Crown, Silver; fire-gilded and chased, with openwork, table-cut carnelians, wire chains, and embossed pendants

Crown

Date:
late 19th–early 20th century
Geography:
Attributed to Central Asia or Iran
Medium:
Silver; fire-gilded and chased, with openwork, table-cut carnelians, wire chains, and embossed pendants
Dimensions:
4 1/4 x 7 1/8 in. (10.8 x 18.1 cm)
Classification:
Jewelry
Credit Line:
Gift of Marshall and Marilyn R. Wolf, 2010
Accession Number:
2010.501.3
Not on view
Two Bridal Headdress Ornaments (2010.501.3 and 2013.968.9)

These two bridal headdress ornaments, with curved front elements and straight-sided flaps, are variants of the group of high curved rectangular crowns known as egme, a term that, according to Johannes Kalter, means “curved bent.”[10] The silver chains hanging on the forehead gracefully frame the wearer’s face and veil her features. Tall crowns like these are among the most impressive and sumptuous elements of the bridal accoutrement. In both nos. 2010.501.3 and 2013.968.9, the openwork design must have made them lighter to wear than a stiff crown without openwork.
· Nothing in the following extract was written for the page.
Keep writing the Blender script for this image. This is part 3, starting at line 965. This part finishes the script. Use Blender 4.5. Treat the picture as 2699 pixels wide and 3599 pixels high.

In the earliest recorded examples, such as the crown described in the late eighteenth-century account of Samuel Gottlieb Gmelin, small silver headbands and rows of coins were layered one above the other and sewn onto a tall fabric headdress.[11] According to the literature, heavier crowns became fashionable among the Turkmen late in the nineteenth century, perhaps paralleling the taste for Russian-style marriage crowns in urban centers, and then fell into disuse by the mid-twentieth century.[12]

Both examples feature graceful openwork designs of tripartite elements derived from floral shapes. Close examination strongly suggests that these shapes are tulips, which are rarely noted in the relevant literature;[13] the tulip is generally related to Ottoman design traditions, but it can also be found in Central Asian textiles made in nineteenth-century urban workshops.

Layla S. Diba in [Diba 2011]

Footnotes:

10. Kalter, Johannes. “The Tribal Jewelry of Turkestan.” In Hasson, Rachel. Later Islamic Jewellery. Exh. cat., L. A. Mayer Institute of Islamic Art. Jerusalem, 1987, p. 127.

11. Gmelin, Samuel Gottlieb. Travels through Northern Persia 1770–1774. Translated and annotated by Willem Floor. Washington, D.C., 2007. Originally published as Reise durch Russland zur Untersuchung der drey Natur-Reiche, 4 vols., Saint Petersburg, 1774–84, p. 282.

12. Schletzer, Dieter, and Reinhold Schletzer. Old Silver Jewellery of the Turkoman: An Essay on Symbols in the Culture of Inner Asian Nomads. Translated by Paul Knight. Berlin, 1983, p. 176; Kalter, Johannes. The Arts and Crafts of Turkestan. New York, 1983, p. 217.

13. Kalter 1983 (note 12), p. 157, reaches the same conclusion regarding the three-leaved shapes, although he has reservations about interpreting these forms in Ghaznavid reliefs as a tulip.
Marshall and Marilyn R. Wolf, Toronto, Canada (by 2006–10; gifted to MMA)
New York. The Metropolitan Museum of Art. "Fifty Years of Collecting Islamic Art," September 23, 2013–January 26, 2014, no catalogue.

Diba, Layla S. "Silver Ornaments from the Marshall and Marilyn R. Wolf Collection." In Turkmen Jewelry. The Metropolitan Museum of Art, 2011. no. 6, pp. 54-55, ill. p. 54 (color).